17. The battery heat exchange system according to claim 16, wherein the heat exchange device further comprises a second heat exchange component, the second heat exchange component is located on a side of the first heat exchange tube along a width direction of the first heat exchange tube, and along the width direction of the first heat exchange tube, the second heat exchange component is located below the battery, and a bottom of the battery is in at least partial contact with the second heat exchange component; and

the second heat exchange component comprises a second heat exchange tube, and along the thickness direction of the first heat exchange tube, the second heat exchange tube has the same size as the battery.

18. The battery heat exchange system according to claim 16, wherein the first heat exchange tube is in direct contact with the battery adjacent to the first heat exchange tube or is in contact with the battery adjacent to the first heat exchange tube through a thermal conductive element.

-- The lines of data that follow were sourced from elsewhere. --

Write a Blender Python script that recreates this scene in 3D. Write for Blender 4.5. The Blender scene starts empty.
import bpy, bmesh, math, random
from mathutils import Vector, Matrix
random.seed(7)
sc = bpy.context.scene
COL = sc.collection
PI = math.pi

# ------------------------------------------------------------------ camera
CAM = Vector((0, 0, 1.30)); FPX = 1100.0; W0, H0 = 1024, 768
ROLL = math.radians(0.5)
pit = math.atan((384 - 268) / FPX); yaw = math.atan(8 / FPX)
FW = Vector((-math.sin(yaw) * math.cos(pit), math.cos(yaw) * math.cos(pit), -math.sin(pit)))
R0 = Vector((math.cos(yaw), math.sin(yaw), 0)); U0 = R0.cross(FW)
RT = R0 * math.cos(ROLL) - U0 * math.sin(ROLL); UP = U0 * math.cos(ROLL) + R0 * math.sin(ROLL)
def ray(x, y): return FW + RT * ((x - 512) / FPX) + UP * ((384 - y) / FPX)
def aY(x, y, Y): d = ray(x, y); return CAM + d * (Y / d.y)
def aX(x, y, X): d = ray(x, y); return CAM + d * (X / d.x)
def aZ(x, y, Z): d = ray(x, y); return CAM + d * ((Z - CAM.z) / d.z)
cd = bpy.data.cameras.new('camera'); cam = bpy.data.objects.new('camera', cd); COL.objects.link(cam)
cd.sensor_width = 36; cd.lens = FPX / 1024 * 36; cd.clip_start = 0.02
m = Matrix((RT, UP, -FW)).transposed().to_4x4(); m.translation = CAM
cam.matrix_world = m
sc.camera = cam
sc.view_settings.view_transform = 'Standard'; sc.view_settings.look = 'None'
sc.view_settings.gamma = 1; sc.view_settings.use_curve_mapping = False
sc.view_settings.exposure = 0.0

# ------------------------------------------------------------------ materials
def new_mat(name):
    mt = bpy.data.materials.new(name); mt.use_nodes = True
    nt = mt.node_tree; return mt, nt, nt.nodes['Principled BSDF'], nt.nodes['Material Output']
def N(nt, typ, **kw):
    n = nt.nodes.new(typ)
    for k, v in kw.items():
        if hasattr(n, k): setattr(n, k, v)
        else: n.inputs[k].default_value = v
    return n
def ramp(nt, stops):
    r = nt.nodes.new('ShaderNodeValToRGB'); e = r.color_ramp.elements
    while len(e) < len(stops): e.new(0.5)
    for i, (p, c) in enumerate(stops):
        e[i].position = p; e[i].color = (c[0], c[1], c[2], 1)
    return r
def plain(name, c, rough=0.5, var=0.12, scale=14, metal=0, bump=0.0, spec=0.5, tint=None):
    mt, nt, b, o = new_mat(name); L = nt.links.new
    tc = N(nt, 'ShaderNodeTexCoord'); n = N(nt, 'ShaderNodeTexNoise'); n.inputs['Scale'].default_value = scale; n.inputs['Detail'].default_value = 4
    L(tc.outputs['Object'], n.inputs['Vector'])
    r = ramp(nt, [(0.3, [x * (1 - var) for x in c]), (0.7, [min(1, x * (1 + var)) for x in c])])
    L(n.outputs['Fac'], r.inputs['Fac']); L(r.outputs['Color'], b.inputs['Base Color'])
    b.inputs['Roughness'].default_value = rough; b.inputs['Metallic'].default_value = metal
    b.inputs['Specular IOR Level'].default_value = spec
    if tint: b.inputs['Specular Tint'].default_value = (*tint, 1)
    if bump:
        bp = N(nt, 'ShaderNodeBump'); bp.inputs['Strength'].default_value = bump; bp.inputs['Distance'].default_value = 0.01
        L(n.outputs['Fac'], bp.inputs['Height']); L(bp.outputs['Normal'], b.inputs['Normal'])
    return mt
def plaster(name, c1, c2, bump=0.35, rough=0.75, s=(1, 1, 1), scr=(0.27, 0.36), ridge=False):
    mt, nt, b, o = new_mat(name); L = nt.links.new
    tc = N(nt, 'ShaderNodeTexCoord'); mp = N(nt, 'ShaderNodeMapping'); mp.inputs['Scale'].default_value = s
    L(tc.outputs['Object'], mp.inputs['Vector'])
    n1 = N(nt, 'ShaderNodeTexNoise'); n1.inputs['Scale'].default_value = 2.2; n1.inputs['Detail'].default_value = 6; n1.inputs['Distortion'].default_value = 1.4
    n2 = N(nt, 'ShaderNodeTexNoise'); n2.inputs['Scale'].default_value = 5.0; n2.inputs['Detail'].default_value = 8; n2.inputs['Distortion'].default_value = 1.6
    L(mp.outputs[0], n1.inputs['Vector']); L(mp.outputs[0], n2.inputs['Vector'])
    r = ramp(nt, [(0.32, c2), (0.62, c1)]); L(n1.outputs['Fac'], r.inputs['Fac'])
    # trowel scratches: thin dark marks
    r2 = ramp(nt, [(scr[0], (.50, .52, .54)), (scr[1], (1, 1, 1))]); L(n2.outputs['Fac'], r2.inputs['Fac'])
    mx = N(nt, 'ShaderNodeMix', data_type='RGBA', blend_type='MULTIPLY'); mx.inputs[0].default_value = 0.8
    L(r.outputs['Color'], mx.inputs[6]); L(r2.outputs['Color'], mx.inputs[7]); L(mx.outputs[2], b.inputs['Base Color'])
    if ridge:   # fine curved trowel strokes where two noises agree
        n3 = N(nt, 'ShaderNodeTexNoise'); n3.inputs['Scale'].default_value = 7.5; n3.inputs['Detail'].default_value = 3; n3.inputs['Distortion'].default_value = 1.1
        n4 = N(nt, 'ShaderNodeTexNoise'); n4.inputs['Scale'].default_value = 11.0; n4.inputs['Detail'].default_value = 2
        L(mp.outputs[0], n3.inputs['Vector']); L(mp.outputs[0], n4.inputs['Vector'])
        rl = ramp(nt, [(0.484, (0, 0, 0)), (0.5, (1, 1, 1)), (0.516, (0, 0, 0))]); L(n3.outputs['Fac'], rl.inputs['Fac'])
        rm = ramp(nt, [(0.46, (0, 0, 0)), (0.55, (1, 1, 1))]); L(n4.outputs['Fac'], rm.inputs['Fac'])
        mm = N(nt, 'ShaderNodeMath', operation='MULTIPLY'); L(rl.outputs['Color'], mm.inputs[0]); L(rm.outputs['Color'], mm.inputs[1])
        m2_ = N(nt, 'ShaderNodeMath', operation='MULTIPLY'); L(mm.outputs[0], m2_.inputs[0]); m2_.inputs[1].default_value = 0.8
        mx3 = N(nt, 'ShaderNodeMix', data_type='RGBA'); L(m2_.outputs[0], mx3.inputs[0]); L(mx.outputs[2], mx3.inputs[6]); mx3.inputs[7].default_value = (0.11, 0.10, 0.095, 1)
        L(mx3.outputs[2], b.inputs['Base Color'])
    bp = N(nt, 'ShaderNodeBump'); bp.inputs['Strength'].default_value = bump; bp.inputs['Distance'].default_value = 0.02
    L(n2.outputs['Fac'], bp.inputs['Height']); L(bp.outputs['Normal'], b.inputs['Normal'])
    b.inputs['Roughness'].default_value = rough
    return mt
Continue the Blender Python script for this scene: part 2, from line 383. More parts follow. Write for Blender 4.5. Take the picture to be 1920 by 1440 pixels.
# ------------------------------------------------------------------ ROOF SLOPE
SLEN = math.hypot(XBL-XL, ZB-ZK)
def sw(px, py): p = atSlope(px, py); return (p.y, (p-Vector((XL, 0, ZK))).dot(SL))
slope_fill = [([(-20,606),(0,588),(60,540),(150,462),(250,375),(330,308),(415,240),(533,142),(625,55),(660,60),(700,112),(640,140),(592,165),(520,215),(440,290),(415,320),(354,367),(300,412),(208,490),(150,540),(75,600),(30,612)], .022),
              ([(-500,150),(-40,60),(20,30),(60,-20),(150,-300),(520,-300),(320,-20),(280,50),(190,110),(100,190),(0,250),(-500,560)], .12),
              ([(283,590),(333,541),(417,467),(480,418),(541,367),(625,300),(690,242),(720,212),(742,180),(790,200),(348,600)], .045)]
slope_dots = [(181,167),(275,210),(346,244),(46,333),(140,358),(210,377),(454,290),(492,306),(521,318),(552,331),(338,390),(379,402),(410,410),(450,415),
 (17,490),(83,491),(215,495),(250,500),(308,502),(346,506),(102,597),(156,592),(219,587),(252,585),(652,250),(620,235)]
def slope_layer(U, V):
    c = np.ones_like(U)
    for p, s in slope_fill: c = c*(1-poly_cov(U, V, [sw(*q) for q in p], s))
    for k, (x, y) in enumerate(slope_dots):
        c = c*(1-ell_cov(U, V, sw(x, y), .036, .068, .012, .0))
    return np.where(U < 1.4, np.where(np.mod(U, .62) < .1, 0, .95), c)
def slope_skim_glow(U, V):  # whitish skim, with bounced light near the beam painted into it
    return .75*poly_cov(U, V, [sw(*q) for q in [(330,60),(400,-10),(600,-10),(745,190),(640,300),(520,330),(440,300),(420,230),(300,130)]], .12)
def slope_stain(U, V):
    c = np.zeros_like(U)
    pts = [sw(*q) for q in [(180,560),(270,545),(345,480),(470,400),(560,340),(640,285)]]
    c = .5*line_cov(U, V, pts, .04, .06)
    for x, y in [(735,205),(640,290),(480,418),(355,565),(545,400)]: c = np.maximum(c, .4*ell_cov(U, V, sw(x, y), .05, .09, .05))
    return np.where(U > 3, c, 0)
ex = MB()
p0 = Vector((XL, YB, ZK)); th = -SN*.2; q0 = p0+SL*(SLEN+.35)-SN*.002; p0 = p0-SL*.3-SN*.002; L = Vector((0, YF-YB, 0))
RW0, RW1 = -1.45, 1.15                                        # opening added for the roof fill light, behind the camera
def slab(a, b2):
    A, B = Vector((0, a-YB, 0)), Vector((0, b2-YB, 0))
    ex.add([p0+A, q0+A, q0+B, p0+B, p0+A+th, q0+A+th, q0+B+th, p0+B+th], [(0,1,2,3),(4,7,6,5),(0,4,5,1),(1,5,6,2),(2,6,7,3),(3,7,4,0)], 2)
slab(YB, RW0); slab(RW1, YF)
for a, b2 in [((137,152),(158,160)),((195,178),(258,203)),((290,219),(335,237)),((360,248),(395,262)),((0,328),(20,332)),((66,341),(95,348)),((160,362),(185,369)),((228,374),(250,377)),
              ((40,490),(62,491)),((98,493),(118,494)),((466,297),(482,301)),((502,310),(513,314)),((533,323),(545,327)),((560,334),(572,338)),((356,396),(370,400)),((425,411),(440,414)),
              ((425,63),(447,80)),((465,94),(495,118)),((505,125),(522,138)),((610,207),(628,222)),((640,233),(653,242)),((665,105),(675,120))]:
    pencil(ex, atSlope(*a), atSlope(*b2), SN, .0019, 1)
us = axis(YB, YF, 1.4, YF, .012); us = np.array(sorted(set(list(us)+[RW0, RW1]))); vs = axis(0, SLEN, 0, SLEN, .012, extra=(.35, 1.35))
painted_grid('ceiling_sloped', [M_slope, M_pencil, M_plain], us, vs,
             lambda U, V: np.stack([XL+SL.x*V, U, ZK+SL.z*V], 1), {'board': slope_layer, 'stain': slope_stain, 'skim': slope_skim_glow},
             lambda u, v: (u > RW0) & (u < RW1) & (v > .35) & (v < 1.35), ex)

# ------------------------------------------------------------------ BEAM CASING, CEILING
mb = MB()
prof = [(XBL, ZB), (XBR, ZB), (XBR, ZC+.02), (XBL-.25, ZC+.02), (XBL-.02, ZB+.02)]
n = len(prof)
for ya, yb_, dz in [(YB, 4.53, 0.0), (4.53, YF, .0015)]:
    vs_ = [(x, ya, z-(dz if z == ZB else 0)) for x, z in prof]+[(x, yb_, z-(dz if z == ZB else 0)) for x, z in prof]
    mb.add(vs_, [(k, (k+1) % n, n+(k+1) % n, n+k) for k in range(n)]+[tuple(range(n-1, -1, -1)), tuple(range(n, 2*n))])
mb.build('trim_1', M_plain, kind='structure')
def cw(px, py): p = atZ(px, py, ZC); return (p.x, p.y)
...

19. The battery heat exchange system according to claim 16, wherein the second heat exchange tube is in direct contact with the battery or is in contact with the battery through a thermal conductive element.

20. The battery heat exchange system according to claim 16, wherein the first heat exchange tube is in direct contact with the battery adjacent to the first heat exchange tube or is in contact with the battery adjacent to the first heat exchange tube through a thermal conductive element; and

the second heat exchange tube is in direct contact with the battery or is in contact with the battery through another thermal conductive element.